Abby loves french fries. With her dietary restrictions, it's a treat for her to get them, and we usually have to plan her other meals around it so she can have a good feed of frites at the end of the day.

So, when the three older kids happened to be away overnight last week, Deb and I decided to treat ourselves and Abby to a meal out in a restaurant. It was getting close to 6 o'clock by the time we set out.

"Are we going to get French fries now?" Abby asked in the car.

"Yes, but we have to get there."

"Are we going to McDonald's with the big slide?"

"No, we're not going to McDonald's. McDonald's makes Mommy barf."

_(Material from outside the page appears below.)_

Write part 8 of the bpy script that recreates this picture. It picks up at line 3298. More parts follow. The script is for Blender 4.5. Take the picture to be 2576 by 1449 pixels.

Instead, we drove the fifteen minutes or so to one of the more popular eateries in the area. It wasn't our preferred choice but it had French fries, and that was a major consideration in our choice.

On our way, we passed a McDonald's. "I see the slide," Abby said wistfully. But she let it go.

We got to the restaurant and walked up to the door, Abby remarking on how she was going to have French fries, salt, and ketchup.

"Closed to the public," a sign on the door said. "Private party."

"Sorry, Abby. We'll go somewhere else."

"McDon…?"

"No."

We drove another fifteen minutes to a second restaurant, not too busy, and we were seated right away.

The waitress offered us drinks and even made a meal suggestion, which I took her up on. Abby was given the requisite crayons and colouring book. We enjoyed some conversation while we waited.

And waited.

A half hour went by.

"Where are my French fries? My stomach's making noises," Abby said.

"They're coming," we said, but we too were starting to worry. We watched a customer who had come in after us being served his food.

We finished our drinks. It was time to take steps. Phase one: make eye contact with waitress. But our waitress was a rare sighting.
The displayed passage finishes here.